Materialism and The Cat in the Hat
Frederica Mathewes-Green has written a post at First Things called When Mother Comes Home. She compares the materialists of the world to the children in the Dr. Seuss childhood storybook, The Cat in the Hat. The kids have watched the cat in the hat, along with thing 1 and thing 2 make a complete mess of the house, when suddenly they notice that Mom has arrived and will walk through the front door immanently. The crisis point of the book arrives here:
Then our fish said, ‘LOOK! LOOK!’ And our fish shook with fear. ‘Your mother is on her way home! Do you hear? Oh, what will she do to us? What will she say? Oh, she will not like it to find us this way!’
Green proposes that the outrage against Intelligent Design is related to the fear the materialists have of “Mother” coming home:
I think that’s how our materialist friends feel when they hear the term “Intelligent Design.” It is essential, indispensable, to believe that Mother is never coming home. Otherwise the things we do might have unanticipated meanings and unforeseen consequences.
For materialists, it’s essential that the material is all there is.
Green closes this comparison with a final quote from The Cat in the Hat and a final observation:
“‘But your mother will come. She will find this big mess! And this mess is so big and so deep and so tall, we can not pick it up. There is no way at all!’”
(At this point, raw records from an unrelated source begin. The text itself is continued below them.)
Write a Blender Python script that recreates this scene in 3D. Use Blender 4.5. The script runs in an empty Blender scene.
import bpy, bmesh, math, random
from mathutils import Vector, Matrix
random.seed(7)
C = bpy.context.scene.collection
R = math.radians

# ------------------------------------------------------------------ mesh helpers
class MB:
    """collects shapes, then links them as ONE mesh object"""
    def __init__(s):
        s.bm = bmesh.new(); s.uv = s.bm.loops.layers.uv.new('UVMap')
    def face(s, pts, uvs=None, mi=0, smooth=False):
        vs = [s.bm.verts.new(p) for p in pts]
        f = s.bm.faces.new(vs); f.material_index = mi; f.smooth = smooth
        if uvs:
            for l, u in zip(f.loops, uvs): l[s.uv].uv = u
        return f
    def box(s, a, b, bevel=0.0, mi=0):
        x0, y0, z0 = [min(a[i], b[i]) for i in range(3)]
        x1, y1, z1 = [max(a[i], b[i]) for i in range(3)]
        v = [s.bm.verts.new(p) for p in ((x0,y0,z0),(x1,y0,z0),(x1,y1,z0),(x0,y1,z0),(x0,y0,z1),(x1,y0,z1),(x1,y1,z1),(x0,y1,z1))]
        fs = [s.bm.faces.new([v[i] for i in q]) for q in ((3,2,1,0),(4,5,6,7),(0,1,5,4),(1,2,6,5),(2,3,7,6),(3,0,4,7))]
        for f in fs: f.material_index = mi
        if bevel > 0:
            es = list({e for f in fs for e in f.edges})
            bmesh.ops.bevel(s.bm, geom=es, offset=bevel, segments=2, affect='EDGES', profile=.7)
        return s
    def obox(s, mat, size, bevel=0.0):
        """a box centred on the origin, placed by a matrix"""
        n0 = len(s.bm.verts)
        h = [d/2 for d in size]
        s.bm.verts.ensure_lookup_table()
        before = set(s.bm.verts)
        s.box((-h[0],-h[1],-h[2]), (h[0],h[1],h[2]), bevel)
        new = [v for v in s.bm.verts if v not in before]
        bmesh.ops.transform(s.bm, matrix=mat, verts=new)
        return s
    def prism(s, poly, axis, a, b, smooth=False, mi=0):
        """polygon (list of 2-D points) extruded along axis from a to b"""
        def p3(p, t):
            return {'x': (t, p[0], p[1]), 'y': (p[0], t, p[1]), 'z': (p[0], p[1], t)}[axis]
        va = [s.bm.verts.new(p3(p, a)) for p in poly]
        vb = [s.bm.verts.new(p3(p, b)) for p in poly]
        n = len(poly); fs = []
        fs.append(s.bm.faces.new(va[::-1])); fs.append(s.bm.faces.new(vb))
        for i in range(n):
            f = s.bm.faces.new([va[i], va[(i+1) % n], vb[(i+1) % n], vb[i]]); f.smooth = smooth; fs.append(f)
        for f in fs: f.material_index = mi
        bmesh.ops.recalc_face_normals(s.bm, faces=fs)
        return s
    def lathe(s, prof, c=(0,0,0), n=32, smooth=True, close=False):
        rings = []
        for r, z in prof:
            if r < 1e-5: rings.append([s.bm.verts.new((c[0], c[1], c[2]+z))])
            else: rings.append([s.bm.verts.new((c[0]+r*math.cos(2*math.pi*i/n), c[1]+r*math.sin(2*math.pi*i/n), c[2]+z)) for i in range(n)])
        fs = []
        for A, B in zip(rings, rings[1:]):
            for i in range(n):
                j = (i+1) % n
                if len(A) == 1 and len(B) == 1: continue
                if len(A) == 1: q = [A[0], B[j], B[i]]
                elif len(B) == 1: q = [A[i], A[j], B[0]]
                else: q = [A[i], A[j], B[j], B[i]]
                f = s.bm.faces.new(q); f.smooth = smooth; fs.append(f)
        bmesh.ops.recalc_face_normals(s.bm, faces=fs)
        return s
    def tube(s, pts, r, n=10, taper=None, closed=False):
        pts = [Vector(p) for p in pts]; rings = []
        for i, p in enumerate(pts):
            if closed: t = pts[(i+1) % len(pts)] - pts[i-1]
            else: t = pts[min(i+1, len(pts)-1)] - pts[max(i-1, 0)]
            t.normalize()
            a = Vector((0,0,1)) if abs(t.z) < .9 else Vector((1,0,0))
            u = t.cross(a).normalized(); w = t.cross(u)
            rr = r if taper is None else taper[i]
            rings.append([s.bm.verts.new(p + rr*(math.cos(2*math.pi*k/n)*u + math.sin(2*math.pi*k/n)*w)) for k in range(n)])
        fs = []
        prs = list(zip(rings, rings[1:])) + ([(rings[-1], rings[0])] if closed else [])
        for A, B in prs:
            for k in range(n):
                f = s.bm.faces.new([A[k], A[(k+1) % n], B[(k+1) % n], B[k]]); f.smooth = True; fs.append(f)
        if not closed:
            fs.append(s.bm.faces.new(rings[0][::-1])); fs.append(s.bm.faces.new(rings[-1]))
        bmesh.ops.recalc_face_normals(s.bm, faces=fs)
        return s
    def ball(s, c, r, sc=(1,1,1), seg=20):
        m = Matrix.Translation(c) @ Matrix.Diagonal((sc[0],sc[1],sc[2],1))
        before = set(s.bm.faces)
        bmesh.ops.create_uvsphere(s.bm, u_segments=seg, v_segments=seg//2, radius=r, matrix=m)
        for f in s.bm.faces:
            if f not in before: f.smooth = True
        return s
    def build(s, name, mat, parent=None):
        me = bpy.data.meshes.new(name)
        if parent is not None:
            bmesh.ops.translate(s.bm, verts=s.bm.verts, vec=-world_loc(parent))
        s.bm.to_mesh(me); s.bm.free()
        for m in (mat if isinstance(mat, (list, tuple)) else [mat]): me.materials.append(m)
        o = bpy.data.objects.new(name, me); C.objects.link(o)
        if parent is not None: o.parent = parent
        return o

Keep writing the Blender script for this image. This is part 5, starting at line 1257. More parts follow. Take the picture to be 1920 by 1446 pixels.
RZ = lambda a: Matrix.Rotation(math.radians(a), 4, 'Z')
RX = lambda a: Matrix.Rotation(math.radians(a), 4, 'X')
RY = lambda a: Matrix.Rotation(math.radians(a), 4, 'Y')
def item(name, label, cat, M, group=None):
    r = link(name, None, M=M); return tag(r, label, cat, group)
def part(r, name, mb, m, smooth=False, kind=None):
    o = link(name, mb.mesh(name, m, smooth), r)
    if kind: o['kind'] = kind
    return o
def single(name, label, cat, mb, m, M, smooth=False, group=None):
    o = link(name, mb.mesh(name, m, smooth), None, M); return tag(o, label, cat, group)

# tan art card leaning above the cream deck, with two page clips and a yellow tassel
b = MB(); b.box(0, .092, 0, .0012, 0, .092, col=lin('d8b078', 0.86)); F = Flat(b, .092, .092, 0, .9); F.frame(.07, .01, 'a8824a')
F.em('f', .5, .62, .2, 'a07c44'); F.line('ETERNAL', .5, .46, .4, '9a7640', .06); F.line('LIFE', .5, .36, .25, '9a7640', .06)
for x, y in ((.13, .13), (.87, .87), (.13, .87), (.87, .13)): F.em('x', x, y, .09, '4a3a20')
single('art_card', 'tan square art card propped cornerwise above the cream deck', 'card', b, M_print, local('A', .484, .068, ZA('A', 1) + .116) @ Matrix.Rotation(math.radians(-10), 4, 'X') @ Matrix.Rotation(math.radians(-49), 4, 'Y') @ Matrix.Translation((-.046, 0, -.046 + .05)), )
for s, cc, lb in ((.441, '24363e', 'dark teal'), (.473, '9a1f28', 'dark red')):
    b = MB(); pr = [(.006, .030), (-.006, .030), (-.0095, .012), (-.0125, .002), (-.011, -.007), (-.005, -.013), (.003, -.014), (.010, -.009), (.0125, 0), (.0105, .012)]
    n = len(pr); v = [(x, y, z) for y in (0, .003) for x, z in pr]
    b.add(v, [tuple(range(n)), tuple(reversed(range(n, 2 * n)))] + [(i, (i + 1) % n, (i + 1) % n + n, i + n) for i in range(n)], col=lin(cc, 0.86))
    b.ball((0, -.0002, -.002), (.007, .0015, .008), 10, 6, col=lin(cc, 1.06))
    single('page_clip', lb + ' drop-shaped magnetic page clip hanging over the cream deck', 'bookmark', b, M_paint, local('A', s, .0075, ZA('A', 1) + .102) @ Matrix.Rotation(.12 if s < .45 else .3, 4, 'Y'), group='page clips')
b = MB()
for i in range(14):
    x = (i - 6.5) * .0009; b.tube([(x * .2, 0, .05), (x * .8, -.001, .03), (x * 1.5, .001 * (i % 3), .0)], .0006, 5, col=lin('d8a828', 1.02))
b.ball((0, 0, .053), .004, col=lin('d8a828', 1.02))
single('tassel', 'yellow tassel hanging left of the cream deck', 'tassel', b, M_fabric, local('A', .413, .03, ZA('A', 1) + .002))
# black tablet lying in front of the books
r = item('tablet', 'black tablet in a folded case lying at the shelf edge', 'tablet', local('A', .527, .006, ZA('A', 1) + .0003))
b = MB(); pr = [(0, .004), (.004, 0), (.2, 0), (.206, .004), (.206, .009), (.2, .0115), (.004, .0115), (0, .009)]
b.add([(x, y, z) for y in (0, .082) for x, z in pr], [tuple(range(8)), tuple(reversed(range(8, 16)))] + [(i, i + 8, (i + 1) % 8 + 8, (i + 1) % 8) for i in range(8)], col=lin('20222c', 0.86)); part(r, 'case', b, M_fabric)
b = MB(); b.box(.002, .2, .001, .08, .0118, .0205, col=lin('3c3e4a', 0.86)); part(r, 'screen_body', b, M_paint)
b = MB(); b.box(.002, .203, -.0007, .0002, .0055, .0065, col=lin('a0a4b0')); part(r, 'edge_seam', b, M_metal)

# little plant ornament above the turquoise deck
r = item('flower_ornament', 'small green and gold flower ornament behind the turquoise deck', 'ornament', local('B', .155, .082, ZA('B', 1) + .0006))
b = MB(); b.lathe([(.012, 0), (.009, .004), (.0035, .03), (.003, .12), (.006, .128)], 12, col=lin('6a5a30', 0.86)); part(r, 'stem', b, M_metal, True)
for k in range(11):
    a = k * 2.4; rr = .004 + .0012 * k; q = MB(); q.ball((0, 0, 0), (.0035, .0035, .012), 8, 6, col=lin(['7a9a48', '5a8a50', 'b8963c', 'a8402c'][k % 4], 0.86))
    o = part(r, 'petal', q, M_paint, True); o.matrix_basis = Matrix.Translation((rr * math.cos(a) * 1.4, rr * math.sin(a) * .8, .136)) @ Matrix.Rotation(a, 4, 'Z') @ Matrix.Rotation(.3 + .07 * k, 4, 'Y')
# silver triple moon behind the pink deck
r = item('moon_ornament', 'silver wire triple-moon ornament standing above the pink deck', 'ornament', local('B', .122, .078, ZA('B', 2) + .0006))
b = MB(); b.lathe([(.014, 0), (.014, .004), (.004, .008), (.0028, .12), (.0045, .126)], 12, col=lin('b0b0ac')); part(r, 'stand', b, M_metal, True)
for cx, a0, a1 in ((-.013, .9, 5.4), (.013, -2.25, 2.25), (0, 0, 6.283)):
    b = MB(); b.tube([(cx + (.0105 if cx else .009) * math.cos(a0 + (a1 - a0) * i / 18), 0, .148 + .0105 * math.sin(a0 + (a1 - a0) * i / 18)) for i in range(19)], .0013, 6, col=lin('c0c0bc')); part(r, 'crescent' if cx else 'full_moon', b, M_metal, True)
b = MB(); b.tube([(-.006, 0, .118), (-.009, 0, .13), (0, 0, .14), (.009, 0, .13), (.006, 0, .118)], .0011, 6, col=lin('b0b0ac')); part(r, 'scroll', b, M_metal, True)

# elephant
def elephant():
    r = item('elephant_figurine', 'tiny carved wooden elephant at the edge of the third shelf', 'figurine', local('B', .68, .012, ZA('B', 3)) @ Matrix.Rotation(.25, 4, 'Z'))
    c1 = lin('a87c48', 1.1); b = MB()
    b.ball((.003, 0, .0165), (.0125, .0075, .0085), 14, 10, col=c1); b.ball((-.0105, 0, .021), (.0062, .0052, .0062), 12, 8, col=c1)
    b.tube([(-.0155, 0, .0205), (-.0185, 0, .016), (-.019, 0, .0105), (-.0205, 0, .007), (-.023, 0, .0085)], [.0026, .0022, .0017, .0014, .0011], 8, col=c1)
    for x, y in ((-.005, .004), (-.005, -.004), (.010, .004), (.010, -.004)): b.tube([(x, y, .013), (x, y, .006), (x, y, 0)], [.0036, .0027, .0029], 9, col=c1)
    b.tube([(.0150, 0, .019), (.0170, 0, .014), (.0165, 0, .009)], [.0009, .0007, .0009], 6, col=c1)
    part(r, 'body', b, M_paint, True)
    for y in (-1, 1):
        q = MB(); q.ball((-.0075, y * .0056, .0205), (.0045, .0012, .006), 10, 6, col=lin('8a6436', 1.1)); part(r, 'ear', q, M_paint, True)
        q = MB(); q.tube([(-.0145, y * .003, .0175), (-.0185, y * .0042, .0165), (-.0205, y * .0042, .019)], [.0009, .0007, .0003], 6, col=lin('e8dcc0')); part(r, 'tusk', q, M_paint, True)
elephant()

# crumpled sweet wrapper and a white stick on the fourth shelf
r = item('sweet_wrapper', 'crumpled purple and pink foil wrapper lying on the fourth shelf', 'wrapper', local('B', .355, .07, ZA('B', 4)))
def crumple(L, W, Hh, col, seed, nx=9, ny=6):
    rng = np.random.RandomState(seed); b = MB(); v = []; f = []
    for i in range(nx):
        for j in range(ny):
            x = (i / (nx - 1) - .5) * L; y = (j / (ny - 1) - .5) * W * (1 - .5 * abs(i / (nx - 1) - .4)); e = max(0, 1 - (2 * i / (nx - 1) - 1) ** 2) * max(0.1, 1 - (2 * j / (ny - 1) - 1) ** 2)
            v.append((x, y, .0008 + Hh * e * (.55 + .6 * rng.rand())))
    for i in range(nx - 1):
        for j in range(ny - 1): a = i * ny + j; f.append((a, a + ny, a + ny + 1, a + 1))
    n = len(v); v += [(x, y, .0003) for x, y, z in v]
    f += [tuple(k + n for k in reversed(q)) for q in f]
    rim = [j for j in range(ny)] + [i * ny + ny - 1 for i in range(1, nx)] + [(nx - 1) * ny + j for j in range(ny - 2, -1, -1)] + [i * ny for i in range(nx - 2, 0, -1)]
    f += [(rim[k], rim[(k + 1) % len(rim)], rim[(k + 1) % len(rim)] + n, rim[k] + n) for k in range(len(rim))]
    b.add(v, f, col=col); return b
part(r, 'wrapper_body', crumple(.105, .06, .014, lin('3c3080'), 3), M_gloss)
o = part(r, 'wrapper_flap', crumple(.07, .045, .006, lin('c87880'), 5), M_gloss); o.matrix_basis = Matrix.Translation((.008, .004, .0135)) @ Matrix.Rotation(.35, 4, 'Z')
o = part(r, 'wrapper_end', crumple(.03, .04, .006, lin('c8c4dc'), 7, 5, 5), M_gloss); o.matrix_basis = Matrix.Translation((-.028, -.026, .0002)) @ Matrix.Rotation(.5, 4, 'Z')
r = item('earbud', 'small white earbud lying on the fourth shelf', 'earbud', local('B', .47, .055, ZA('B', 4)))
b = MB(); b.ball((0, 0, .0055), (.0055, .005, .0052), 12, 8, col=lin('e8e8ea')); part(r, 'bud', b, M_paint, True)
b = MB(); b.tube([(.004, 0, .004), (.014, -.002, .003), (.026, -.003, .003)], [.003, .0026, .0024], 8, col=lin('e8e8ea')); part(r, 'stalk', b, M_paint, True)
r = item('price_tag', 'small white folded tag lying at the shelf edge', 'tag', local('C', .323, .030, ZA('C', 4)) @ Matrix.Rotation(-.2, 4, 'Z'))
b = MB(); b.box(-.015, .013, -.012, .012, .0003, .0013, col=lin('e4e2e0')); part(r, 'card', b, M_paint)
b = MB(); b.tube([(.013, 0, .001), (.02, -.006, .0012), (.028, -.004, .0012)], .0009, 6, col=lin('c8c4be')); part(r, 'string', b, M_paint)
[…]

For those banking on the theory that that this is only a material world, it would be a very uncomfortable thing if Mother were to appear. They were just having fun on a rainy day, assuming that the cake and rake and cup and ball were their toys to play with. But all these bodies we were indulging or starving or tearing apart might turn out to belong to someone else after all. And that is a prospect the materialist cannot bear.